The experience of moving slowly through John 19 is important. When we move, slowly, with Jesus to the cross and to His tomb: we consider, we reflect, we meditate on this account of the death of Jesus. And we feel the force of it—we know that this event matters and matters deeply to us and to the world. We slow down and take it in and let the account of Jesus’ death shape us. To use the language of Colossians 3:16, we let it dwell richly within us.

Some of us are familiar with the older Gospel song lyrics, “Were you there, when they crucified my Lord?”1 It is a melodramatic song that asks if you were at the trial, crucifixion, death and, burial of Jesus. And yet, however moving, I wonder if it is the right question. Because the answer, actually, is “No: I was not there; I am here – we are here, in this time and in this place.”
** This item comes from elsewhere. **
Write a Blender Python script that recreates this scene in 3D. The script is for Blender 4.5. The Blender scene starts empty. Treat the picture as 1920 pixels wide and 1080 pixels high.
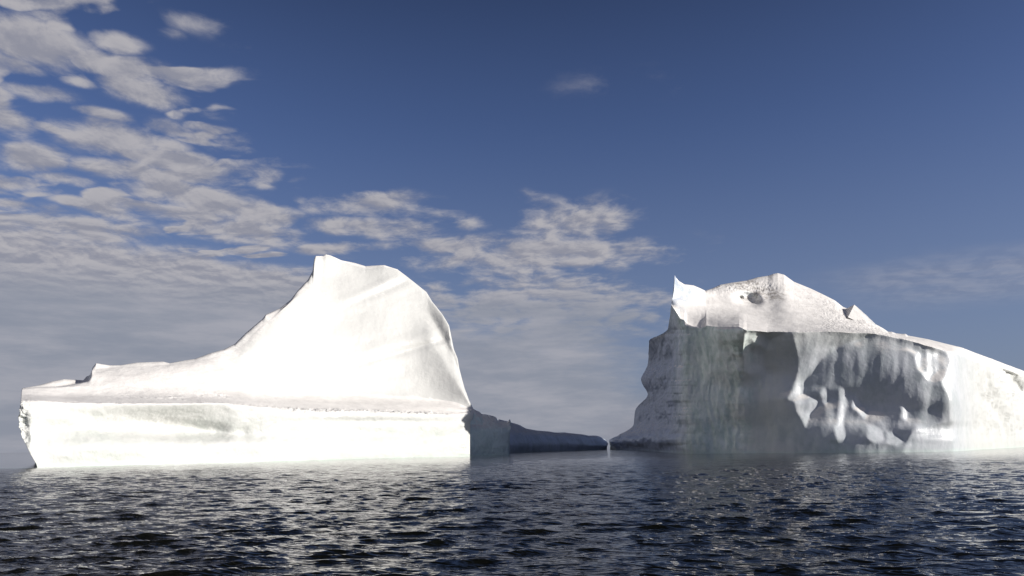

Reading John 19 is not about going back in history; it is not about nostalgia. The Hebrew notion of remembrance is not about going back in time; it is, rather, about allowing history—a past event—to be present! We remember, yes, not to go back, but in order to allow the past, in this case the cross of Christ, to shape and inform and transform our present. It is not that I want to be in Jerusalem when Jesus died; it is rather that I want the full force of what Jesus did on that Good Friday to shape my life, my relationships and my work and ministry. I want to walk through John 19 so that Romans 8:17 makes some sense to me—that in our sufferings we are joint heirs with him in his sufferings.

So, consider reading John 19 slowly, in a single sitting. You might not sing it; you might not hear a choral group perform the text. But in the quietness of your prayers, read it through slowly. And consider the ways in which the cross is so very present to you now, in the circumstances of your life, your relationships, and your work.


Prayer:

Jesus, we pray that You would open our eyes to the ways that the cross is present in our circumstances in life. We pray that the account of Your death will shape us and dwell richly within us. Amen.